The Shadows and Silence

10 months ago

Polaris​DiB

10 months ago

Honestly I had expected to read it through a couple of days ago but I spent all day chatting with you all instead.

—DiB

Scampi

10 months ago

DiB -

I’ve queued up some Vonnegut for future reading. Haven’t read anything by him yet. Which would you recommend I start with?

Polaris​DiB

10 months ago

Unfortunately all I’ve read is Slaughterhouse Five and Breakfast of Champions. I’ve known even when I read Slaughterhouse Five first that it’s sort of an exception in his career, yes very good but also not really quite the same ‘style’ as he typifies, so really you could read either of the two books I read first and get a very good appreciation for the dude’s mind. Some other Vonnegut scholar here could probably answer that question better.

I’m only reading Cat’s Cradle and Mother Night next because right now I’m attacking my roommates’ bookshelves and just burning through stuff that I’ve both not read and looks interesting, and the four books I’ve mentioned are the ones they own (though I read Slaughterhouse Five when I was, like, thirteen). I’m not necessarily on a specific Vonnegut binge.

—PolarisDiB

Elvis Is King

10 months ago

@SCAMPI
Cat’s Cradle get’s Kurt’s personal highest grade (along with Slaughterhouse-Five). He graded his work for a Rolling Stone article later republshed in Palm Sunday (1981).

Player Piano (1952) B
The Sirens of Titan (1959) A
Mother Night (1961) A
Cat’s Cradle (1963) A+
God Bless You, Mr. Rosewater (1965) A
Welcome to the Monkeyhouse (1968) B-
Slaughterhouse-Five (1969) A+
Breakfast of Champions (1973) C
Slapstick (1976) D
Jailbird (1979) A
Palm Sunday (1981) C

He is a little hard on Slapstick and Breakfast of Champions (two of my favourites).

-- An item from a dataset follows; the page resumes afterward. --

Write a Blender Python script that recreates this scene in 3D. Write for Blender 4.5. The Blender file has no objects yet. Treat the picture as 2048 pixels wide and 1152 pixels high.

By all means start with the terrific Cat’s Cradle and perhaps then move on to The Sirens of Titan, his most “science-fictiony”.
For what’s worth there isn’t a Vonnegut novel I haven’t liked and I’ve read most of them (I still haven’t read Player Piano, his first, or Timequake, his last).

Scampi

10 months ago

^ Interesting. Thanks guys :)

Matt Parks

10 months ago

Slaughterhouse Five, Cat’s Cradle, and Mother Night are the top tier of his work. And make sure you read “Harrison Bergeron”, which is collected in Welcome to the Monkey House, but should also be pretty easy to find free on-line.